Found it. Worth a read:

https://www.newyorker.com/magazine/2017/09/18/the-case-against-civilization

    “History records no cassava states, no sago, yam, taro, plantain, breadfruit or sweet potato states,” he writes. What was so special about grains? The answer will make sense to anyone who has ever filled out a Form 1040: grain, unlike other crops, is easy to tax. Some crops (potatoes, sweet potatoes, cassava) are buried and so can be hidden from the tax collector, and, even if discovered, they must be dug up individually and laboriously. Other crops (notably, legumes) ripen at different intervals, or yield harvests throughout a growing season rather than along a fixed trajectory of unripe to ripe—in other words, the taxman can’t come once and get his proper due. Only grains are, in Scott’s words, “visible, divisible, assessable, storable, transportable, and ‘rationable.’ ” Other crops have some of these advantages, but only cereal grains have them all, and so grain became “the main food starch, the unit of taxation in kind, and the basis for a hegemonic agrarian calendar.” The taxman can come, assess the fields, set a level of tax, then come back and make sure he’s got his share of the harvest.
kleinbl00  ·  2227 days ago  ·  link  ·  

Ahhh, the noble savage.

Pretty sure this line of thinking started with Lorenz. The basic idea is that we were all so much happier when we were barely-sapient hunter-gatherers with a lifespan of 28. The downside is that we're competitive breeders and once we'd figured out how to get all the calories we needed for idle time, the stuff we filled our idle time with was stuff that increased our social standing. From that point civilization is inevitable.

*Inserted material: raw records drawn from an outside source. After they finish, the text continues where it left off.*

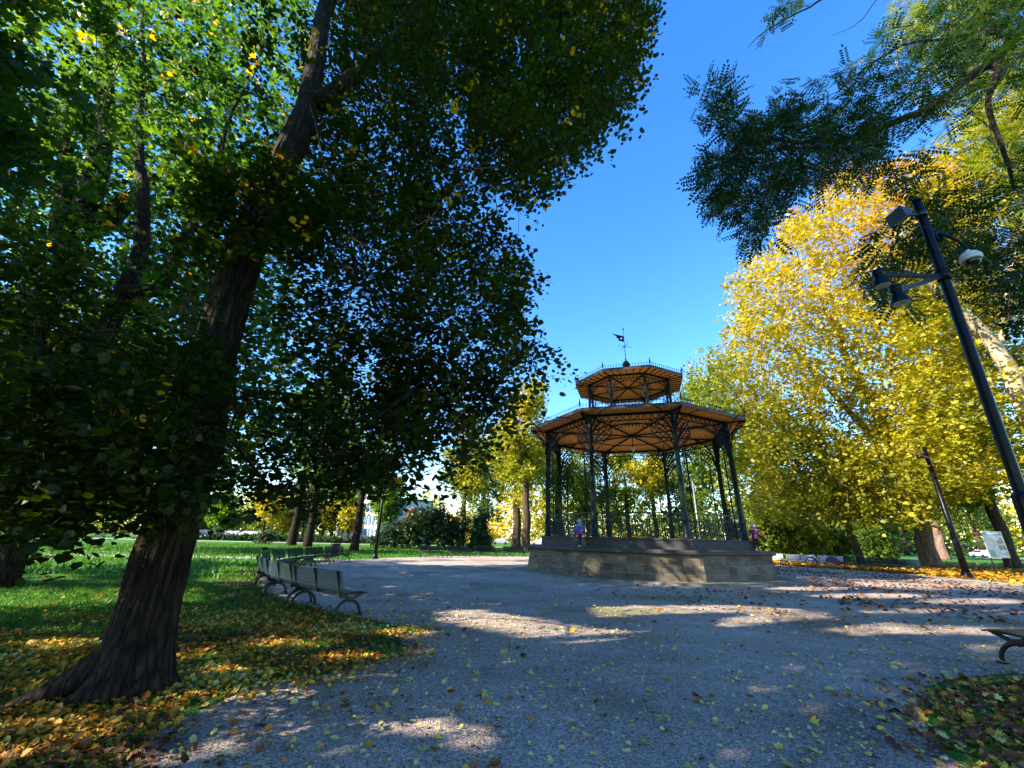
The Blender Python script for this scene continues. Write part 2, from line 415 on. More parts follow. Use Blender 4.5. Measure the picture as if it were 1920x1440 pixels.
def make_tree(name, label, cat, seed, paths, pts, minz, leaf, bark, group=None, trunk_mb=None, m_leaf=9, twig=0.4, size=0.09, szvar=0.3,
              shape='round', flat=1.0, cl_space=1.0, cl_n=90, tint=(0.0, 1.0), tfreq=0.35, tpow=1.0, droop=0.25, kr=1.0, rtip=0.012, stems=0, hgrad=0.0, ypatch=0.0):
    rng = np.random.default_rng(seed)
    base = np.array(paths[0][0][0], float); base[2] = 0
    sk = Skeleton([[(np.array(q, float) - base, r) for q, r in pa] for pa in paths])
    pts = pts - base
    cl = []
    for i in rng.permutation(len(pts)):
        if all(np.linalg.norm(pts[i] - c) > cl_space for c in cl): cl.append(pts[i])
        if len(cl) >= cl_n: break
    cl = np.array(cl)
    sk.grow(cl, rng, minz, rtip=rtip, kr=kr)
    root = thing(name, label, cat, tuple(base), 0, group)
    mb = trunk_mb if trunk_mb is not None else MB()
    sk.mesh(mb)
    ND = np.array(sk.p[sk.nfix:]) if len(sk.p) > sk.nfix else np.array(sk.p)
    # nearest skeleton node of every twig
    near = np.empty(len(pts), int)
    for i in range(0, len(pts), 2000):
        near[i:i + 2000] = np.argmin(((pts[i:i + 2000, None, :] - ND[None]) ** 2).sum(-1), 1)
    dirs = unit(unit(pts - ND[near]) + rng.normal(0, 0.45, pts.shape) + np.array([0, 0, -droop]))
    if stems:
        for i in rng.permutation(len(pts))[:stems]:
            a, b, c = ND[near[i]], pts[i], pts[i] + dirs[i] * twig
            mb.tube([a, (a + b) / 2 + rng.normal(0, .03, 3), b, c], [0.007, 0.006, 0.005, 0.002], 3, cap=False)
    mb.build('trunk', bark, root)
    n = len(pts); s = (np.arange(m_leaf) + 0.5) / m_leaf
    pos = pts[:, None, :] + dirs[:, None, :] * (s * twig)[None, :, None] + rng.normal(0, 0.16 * twig, (n, m_leaf, 3))
    pos[:, :, 2] -= (s ** 2 * twig * droop)[None, :]
    ax = unit(dirs[:, None, :] * 0.8 + rng.normal(0, 0.75, (n, m_leaf, 3)) + np.array([0, 0, -0.3]))
    nr = unit(np.array([0, 0, flat]) + rng.normal(0, 0.55, (n, m_leaf, 3)))
    sz = size * (1 + szvar * rng.normal(0, 1, (n, m_leaf)).clip(-2, 2))
    tn = snoise(pts, rng, tfreq); tn = (tn - tn.min()) / (np.ptp(tn) + 1e-9)
    ti = 0.62 * tn[:, None] + 0.38 * rng.random((n, m_leaf))
    ti = ti + rng.normal(0, 0.04, ti.shape)
    ti[rng.random(n) < ypatch] = 1.6
    ti = ti + hgrad * ((pts[:, 2] - pts[:, 2].min()) / np.ptp(pts[:, 2]))[:, None]
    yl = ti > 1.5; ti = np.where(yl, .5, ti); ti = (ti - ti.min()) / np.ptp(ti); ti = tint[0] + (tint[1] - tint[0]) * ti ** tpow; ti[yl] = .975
    k_ = ~(in_fleck(pos.reshape(-1, 3) + base, rng) & (rng.random(n * m_leaf) < .993))
    leaf_object('crown', pos.reshape(-1, 3)[k_], ax.reshape(-1, 3)[k_], nr.reshape(-1, 3)[k_], sz.ravel()[k_], shape, leaf, ti.ravel()[k_], root)
    return root

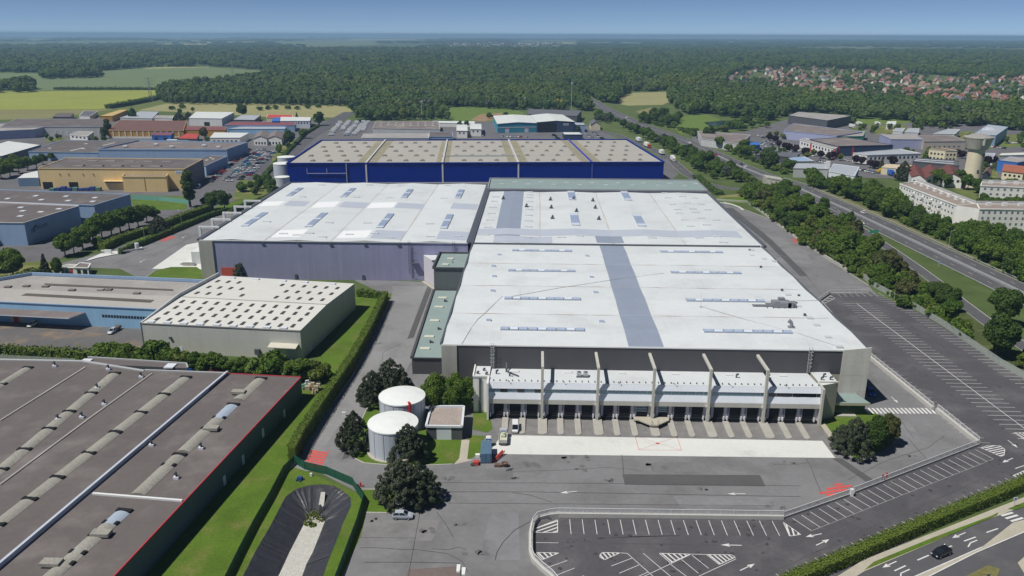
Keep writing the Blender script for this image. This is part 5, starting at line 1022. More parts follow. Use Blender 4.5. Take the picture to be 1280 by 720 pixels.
for i, (px, py, rr_, hh, lab) in enumerate(((346.5, 204, 6.5, 9.5, 'grey silo tank nearest the corner of the royal blue warehouse'), (350.5, 196, 6.2, 9.0, 'grey blue silo tank behind another at the blue warehouse corner'), (345.5, 221, 4.6, 6.0, 'small white topped silo tank lowest beside the blue warehouse'))):
    cc = P(px + 7, py, hh); t = thing('silo_tank', lab, 'silo', (cc.x, cc.y, 0)); m = MB(); m.lathe([(rr_, 0), (rr_, hh)], 28, cc.xy); m.build('shell', TANK, t, True); m = MB(); m.lathe([(rr_ + .1, hh - .2), (rr_ + .1, hh + .1), (0, hh + .5)], 28, cc.xy); m.build('lid', WTOP, t)
# ---- left estate
L = [('warehouse', 'long steel blue building with dark roof and two cream stripes, left estate', [(35.5, 189.5), (122.5, 190.5), (172, 176), (78, 175)], 6.5, STEELB, DKROOF, .3),
     ('warehouse', 'steel blue tall fronted hall with dark roof behind the yellow building', [(122.5, 185.8), (283.5, 186.3), (309.5, 177.5), (173, 175)], 9.5, STEELB, BROWNROOF, 1.0),
     ('warehouse', 'low dark roofed wing with steel blue side wall along the packed car park', [(231, 204), (257, 207), (284, 195), (262, 194)], 7, STEELB, DKROOF, .3),
     ('warehouse', 'white roofed shed with dark walls at far left edge of the estate', [(-40, 191), (2, 195), (51, 181), (10, 176)], 6.5, DKG, WROOF, .1),
     ('warehouse', 'wide pale grey hall with long dark roof, far left of the estate', [(0, 158.5), (128.5, 158), (131, 148.5), (20, 148.5)], 8.5, LGREY, DKROOF, .3),
     ('warehouse', 'lavender grey hall with white sawtooth roof edge at far left', [(-30, 165), (42, 161.5), (68, 156), (-20, 154)], 8, LAVB, TANROOF, .3),
     ('office_block', 'small white two storey office before the long pale grey hall', [(87, 168), (109, 170), (117, 164.5), (96, 164)], 6, CWHITE, TANROOF, .3),
     ('warehouse', 'ochre banded hall with brown roof and white pilasters, left estate', [(135.5, 163.3), (229, 163.5), (233, 151), (150, 150)], 7, OCHD, mat('rust_brown_roof', (.17, .092, .08)), .2),
     ('warehouse', 'low red brown roofed wing right of the ochre banded hall', [(190, 162), (281, 162.5), (283, 158.5), (215, 158)], 6, OCHD, MAROON, .2),
     ('office_block', 'bright blue box office with two dark windows, left estate', [(189.5, 169), (213, 169), (217, 165.5), (194, 165.5)], 7, MIDB, MAROON, .2),
     ('shed', 'shed with bright red metal roof beside the bright blue box office', [(221, 173), (246, 173.5), (248.5, 167.5), (233, 166.5)], 5, DKG, REDM, .1),
     ('shed', 'low white shed before the red metal roofed shed', [(208, 175), (236, 175.5), (236, 172.5), (213, 172)], 3.5, LIGHTM, WROOF, .1),
     ('warehouse', 'big white industrial hall beside the hay field, left estate', [(236, 147.5), (277, 148), (292.5, 140.2), (245, 139.5)], 8, CWHITE, WROOF, .2),
     ('warehouse', 'long low hall with maroon roof and light blue wall, left estate', [(280, 156.5), (368, 156.5), (370, 152.5), (290, 152)], 6.5, STEELB, MAROON, .1),
     ('warehouse', 'light blue low hall in front of the maroon roofed hall', [(285, 161), (356, 161), (357, 158.5), (305, 157.5)], 5, SKYB, GREYM, .1),
     ('warehouse', 'long white fronted shed next to the packed car park', [(262.5, 172), (299.5, 172), (311, 166), (268, 165.5)], 6, CWHITE, WROOF, .1),
     ('office_block', 'blue and white two storey office with window row near the street', [(348.5, 151), (387, 151), (388.5, 146.5), (351, 146)], 7.5, LIGHTM, WROOF, .2),
     ('office_block', 'dark blue cube at left end of the white office near the street', [(340, 151.3), (348.3, 151.3), (350, 147), (342, 147)], 8, MIDB, MIDB, .1),
     ('shed', 'shed with white and blue roof beside the big dark tree, left estate', [(291, 149.5), (318, 150), (326, 144), (302, 143.5)], 5, DKG, GREYM, .1),
     ('shed', 'low shed with orange red roof near the hay field', [(333, 147), (365, 147), (366, 143.5), (335, 143)], 4.5, CREAMW, REDM, .1),
     ('warehouse', 'yellow ochre roofed long shed beside the tall dark poplars', [(124, 145), (140, 145), (160, 137), (150, 137)], 6, OCHD, mat('yellow_roof', (.55, .40, .16)), .1),
     ('shed', 'grey roofed shed right of the yellow ochre long shed', [(150, 147), (190, 148), (198, 139.5), (175, 139)], 6, LGREY, GREYM, .1),
     ('warehouse', 'pale flat hall with low white front beside the dark cedar', [(185, 147.5), (215, 148), (217, 144.5), (190, 144)], 5.5, CWHITE, TANROOF, .1),
     ('shed', 'dark shed in grass field at far left edge of estate', [(66, 146), (88, 146), (92, 141.5), (72, 141.5)], 5, DKG, DKROOF, .1),
     ('house', 'small white shed cluster house with dark roof at field edge', [(99, 144.5), (112, 145), (122, 139), (105, 138.5)], 5, CWHITE, SLATE, .1)]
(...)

    The big news to emerge from recent archeological research concerns the time lag between “sedentism,” or living in settled communities, and the adoption of agriculture. Previous scholarship held that the invention of agriculture made sedentism possible. The evidence shows that this isn’t true: there’s an enormous gap—four thousand years—separating the “two key domestications,” of animals and cereals, from the first agrarian economies based on them. Our ancestors evidently took a good, hard look at the possibility of agriculture before deciding to adopt this new way of life.

It's equally possible that it took 5000 years to evolve the social structures necessary to irrigate.

b_b  ·  2227 days ago  ·  link  ·  

I don't personally even like camping, so you don't have to convince me that the noble savage myth is a bunch-o-bullshit. Hell, even my cats chose the warmest, softest parts of the house to lounge in. The interesting part to me is the invention of systematized taxation, which was a huge innovation in the history of mankind. Obviously, without taxes, there's no such thing as the state, since it needs finds to be self-sustaining. The only other way to get them is to steal them from the vanquished, but even that requires startup capital. That fact base is totally independent of whether you think it's a good idea or not, and since this guy is famous from writing about how central planning is literally the devil, I suppose he has an ax to grind.

kleinbl00  ·  2227 days ago  ·  link  ·  

Graeber, whose axe lives in the same toolshed, would point out that "taxation" was collective within the gift economy and certainly wouldn't have been limited to agriculture. The preponderance of slaves in Sumerian illustrations would suggest that the ingroup, which knew agriculture, expressed their cultural domination through assimilation on their terms.

No tax necessary. If your father's father was friends with my father's father I know you're good for the two cows you owe me and if not we've got a mechanism. If you're that tribe we just crushed on the other side of the river you'll be digging furrows for your porridge.